Tal vez lo menos considerado pero lo más riesgoso para producir porosidad en el sistema es la protección del personal. La delincuencia en el país ha sido tratada con candidez e ignorancia por los jueces, quienes aplicaron dispersión de reclusos para inhibir o mermar su poder, tal como lo hacían con los nacionales, y se dedicaron a repartir reclusos extranjeros unos lejos de otros, abriendo múltiples vías de control externo y de contaminación criminal. Quienes hayan visto y seguido políticas de cárceles habrán encontrado amplia literatura de esto como algo superado. El Tren de Aragua articuló la cárcel de Tocorón con la ciudad vecina de San Vicente, en Venezuela y, en acuerdos con el sistema penitenciario bolivariano, fue parte de las fuerzas de choque para reprimir la oposición política a la dictadura de Maduro.
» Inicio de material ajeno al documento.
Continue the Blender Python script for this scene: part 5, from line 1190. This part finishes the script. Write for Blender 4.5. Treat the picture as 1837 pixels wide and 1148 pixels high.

El caso más complejo y riesgoso se produjo en Brasil, en Sao Paulo, en mayo de 2006, cuando el grupo criminal Primer Comando de la Capital (PCC) paralizó por 48 horas la ciudad y salió a matar indiscriminadamente agentes de policía, jueces y personal de gendarmería en sus propias casas. Hubo más de 140 muertos, la mayoría agentes del orden. ¿La causa? Oponerse a políticas de rigurosidad y traslado de reos a otras cárceles, entre ellos, Marcos Herbas Camacho, Marcola, líder de esa asociación criminal que se supone tiene vínculos con Hezbolá. El PCC enseñó al Tren de Aragua el control de cárceles. Por esa época, Chile vivía la huelga de los Pingüinos, antecedente de las movilizaciones estudiantiles del 2011 que llevaron a sus líderes a La Moneda, en el actual Gobierno.
Lo más dramático de ese hecho se dio respecto del personal que, no solo en Brasil, sino que en todas partes, convive laboralmente con la delincuencia en una cárcel y habita sus mismos barrios, siendo plenamente identificables junto a sus familias. De ahí a captarlos bajo premio o amenaza hay solo un paso y eso nunca se ha considerado en las políticas. “Billetera mata galán”, dice un dicho argentino. En el hampa organizada de hoy se dice que “plata o plomo matan policía y gendarme”.
Poco o nada de inteligencia, poco o nada de prevención, poco o nada de organización y discernimiento acerca de los riesgos. No está bien, pues gana el miedo y ya no es un problema de dónde se construyen las cárceles ni de una enorme desinversión en materia carcelaria. Entonces, la gente tiene razón en protestar, porque se trata de una política sin memoria y sin recursos, no de una solución real para los delitos. Lejos, aislados y rigurosos, y con los más altos estándares de derechos humanos, sí se puede y es legítimo en una democracia.